[54]忘れじの行末までは難ければ今日を限りの命ともがな(儀同三司母)
(訳)忘れまいということばが行末まで変わらないのは難しいので、そうおっしゃる今日を限りの命であってほしいものです。
通い始めのころ、男は相手にとって聞こえの良いことばを並べたてるものだ。思慮深い女はそのすべてを真に受けることはしない。いつ男の訪れが途絶えるかわからないからだ。「忘れまい」といくらあなたが言ったところで、永遠にその思いが続かないことはわかっている。だったら、そう言ってくれる今日限りで命が果ててしまえば、満ち足りた思いのまま生涯を終えることができ、この恋に苦しむことはない。恋の絶頂に死を思わざるを得ない、せつない一首。

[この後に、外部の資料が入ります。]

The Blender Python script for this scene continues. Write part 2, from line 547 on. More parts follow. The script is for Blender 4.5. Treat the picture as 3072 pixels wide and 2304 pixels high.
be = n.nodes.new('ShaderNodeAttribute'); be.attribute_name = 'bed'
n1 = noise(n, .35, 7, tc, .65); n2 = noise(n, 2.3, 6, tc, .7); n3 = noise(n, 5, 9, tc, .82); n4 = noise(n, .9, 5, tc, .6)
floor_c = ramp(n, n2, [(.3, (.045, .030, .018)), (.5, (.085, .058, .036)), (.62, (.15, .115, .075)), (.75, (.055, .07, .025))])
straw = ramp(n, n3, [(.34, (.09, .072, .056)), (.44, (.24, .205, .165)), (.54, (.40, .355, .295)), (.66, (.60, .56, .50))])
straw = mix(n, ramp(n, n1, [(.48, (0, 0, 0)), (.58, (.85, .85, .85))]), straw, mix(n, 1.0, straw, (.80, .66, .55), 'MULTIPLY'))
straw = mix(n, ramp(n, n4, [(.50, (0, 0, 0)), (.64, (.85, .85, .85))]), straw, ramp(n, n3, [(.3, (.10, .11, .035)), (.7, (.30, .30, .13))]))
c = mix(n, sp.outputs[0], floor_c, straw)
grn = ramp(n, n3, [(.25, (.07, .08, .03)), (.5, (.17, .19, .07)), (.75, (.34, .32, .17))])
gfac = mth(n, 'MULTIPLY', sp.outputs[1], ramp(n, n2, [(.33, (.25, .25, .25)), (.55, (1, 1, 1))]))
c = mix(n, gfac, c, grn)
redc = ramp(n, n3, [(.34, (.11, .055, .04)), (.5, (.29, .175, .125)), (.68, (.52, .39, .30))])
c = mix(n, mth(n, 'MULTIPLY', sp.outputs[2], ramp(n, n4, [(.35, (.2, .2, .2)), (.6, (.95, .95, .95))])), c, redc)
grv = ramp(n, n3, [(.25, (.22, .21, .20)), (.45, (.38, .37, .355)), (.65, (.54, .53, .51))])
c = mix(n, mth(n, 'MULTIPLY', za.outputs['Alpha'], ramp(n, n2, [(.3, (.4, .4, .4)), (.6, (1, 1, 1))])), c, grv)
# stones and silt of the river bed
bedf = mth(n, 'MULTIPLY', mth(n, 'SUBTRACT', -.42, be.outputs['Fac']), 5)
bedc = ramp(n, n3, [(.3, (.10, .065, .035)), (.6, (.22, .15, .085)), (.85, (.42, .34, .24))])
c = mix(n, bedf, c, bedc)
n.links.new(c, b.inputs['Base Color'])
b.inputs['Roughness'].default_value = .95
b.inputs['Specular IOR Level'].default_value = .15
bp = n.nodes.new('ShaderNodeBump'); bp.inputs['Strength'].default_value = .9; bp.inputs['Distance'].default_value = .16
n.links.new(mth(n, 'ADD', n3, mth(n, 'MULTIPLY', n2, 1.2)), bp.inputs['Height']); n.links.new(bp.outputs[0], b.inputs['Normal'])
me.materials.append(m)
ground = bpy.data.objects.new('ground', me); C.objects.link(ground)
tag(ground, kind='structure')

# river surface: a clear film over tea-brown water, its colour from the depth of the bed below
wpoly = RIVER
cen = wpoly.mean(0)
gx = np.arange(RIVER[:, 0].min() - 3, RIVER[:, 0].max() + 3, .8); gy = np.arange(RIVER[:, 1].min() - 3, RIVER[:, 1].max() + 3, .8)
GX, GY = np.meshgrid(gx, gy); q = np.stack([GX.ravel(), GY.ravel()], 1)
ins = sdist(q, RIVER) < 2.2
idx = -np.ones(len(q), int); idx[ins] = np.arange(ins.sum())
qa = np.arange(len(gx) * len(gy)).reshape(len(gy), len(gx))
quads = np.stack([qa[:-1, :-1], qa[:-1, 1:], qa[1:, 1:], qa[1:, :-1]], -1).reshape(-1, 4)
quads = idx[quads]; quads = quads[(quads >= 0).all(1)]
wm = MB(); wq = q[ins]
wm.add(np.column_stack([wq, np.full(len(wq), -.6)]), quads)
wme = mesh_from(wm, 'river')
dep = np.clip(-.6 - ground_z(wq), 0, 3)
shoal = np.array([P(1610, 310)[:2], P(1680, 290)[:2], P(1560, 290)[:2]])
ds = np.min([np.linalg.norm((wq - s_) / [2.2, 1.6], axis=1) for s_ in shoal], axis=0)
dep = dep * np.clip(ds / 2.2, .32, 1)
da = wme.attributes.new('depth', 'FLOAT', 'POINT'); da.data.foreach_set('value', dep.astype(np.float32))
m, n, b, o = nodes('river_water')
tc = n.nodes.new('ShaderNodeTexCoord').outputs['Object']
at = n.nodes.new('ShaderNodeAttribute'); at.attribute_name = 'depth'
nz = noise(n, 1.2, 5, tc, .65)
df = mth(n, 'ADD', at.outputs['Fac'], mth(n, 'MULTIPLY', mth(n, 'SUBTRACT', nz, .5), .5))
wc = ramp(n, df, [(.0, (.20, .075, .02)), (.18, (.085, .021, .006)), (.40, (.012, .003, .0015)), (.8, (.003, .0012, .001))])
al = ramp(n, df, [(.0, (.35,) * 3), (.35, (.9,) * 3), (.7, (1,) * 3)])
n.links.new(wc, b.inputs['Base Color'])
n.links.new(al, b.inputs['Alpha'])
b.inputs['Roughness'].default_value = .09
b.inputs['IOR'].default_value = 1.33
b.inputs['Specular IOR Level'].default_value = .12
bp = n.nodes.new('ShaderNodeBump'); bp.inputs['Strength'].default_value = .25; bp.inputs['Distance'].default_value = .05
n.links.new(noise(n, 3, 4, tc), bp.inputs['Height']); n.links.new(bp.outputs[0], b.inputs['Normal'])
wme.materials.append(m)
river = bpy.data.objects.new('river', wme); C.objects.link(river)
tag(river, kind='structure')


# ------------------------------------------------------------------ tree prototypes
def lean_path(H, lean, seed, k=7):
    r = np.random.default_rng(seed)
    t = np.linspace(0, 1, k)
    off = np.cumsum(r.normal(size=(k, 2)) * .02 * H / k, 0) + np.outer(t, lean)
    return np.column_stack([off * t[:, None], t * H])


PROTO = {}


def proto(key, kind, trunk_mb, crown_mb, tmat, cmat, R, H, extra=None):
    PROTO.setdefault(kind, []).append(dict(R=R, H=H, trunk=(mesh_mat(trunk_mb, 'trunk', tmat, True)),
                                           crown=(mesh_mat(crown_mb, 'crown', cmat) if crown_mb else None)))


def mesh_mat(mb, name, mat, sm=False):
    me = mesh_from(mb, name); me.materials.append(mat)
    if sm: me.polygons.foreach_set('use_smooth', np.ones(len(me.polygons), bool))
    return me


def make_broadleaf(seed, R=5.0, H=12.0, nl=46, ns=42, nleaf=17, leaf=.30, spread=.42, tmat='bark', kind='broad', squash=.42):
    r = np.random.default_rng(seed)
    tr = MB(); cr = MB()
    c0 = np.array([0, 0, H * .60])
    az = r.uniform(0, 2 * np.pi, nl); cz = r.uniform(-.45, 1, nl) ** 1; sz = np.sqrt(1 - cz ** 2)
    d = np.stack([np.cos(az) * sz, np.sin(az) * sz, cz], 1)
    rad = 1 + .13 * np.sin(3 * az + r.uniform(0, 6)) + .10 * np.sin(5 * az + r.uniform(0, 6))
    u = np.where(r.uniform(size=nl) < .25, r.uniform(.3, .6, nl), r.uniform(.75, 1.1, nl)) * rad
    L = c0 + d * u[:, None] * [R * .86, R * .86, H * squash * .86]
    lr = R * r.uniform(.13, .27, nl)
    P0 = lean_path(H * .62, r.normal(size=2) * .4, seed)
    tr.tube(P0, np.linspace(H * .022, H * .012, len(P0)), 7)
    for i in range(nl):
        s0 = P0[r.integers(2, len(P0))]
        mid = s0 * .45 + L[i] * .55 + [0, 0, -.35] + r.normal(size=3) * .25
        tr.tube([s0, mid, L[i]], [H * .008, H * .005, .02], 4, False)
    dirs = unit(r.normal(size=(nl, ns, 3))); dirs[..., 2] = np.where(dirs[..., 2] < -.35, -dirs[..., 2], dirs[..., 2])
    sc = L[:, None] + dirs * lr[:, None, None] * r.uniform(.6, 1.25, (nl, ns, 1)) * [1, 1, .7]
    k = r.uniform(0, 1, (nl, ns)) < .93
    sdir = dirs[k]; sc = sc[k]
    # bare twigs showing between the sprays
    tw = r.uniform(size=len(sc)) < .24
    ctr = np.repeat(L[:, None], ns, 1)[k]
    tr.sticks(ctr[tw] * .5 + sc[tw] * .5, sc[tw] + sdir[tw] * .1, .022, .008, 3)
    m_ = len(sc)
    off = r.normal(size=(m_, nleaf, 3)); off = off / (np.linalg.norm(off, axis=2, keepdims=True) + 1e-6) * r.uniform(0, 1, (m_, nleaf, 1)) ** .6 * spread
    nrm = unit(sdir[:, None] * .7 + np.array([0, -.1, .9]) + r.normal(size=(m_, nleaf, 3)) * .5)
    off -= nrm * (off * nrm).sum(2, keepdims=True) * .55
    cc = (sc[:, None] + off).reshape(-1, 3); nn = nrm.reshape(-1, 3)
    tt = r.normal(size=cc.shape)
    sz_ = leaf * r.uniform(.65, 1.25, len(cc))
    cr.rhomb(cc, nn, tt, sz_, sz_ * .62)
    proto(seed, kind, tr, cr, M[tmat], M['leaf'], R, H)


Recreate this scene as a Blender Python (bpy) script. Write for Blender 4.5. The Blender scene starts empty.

出典の新古今集には「中関白通ひそめ侍りけるころ」との詞書がある。中関白こと藤原道隆との関係ができて間もなくの歌。道隆の名は59「やすらはで」にも見え、その気にさせておきながら来なかったとして女の不興を買った。これとほぼ同じ時期の歌であることを思うと、切実さが実感できる。兼家の息子で道長の兄でもある道隆はこの後順調に出世し、関白にまでのぼる。ふたりは伊周、定子、隆家と子にも恵まれ、伊周は内大臣に、定子は一条天皇の中宮として寵愛を受ける。定子を中心とした一族のはなやいだ日常は62清少納言『枕草子』に書き留められる。「行末までは難ければ」は杞憂に終わったようだ。ただ、晩年は道隆の死と伊周の失脚、定子の出家を目の当たりにし、つらい日々だったという。63道雅の祖母。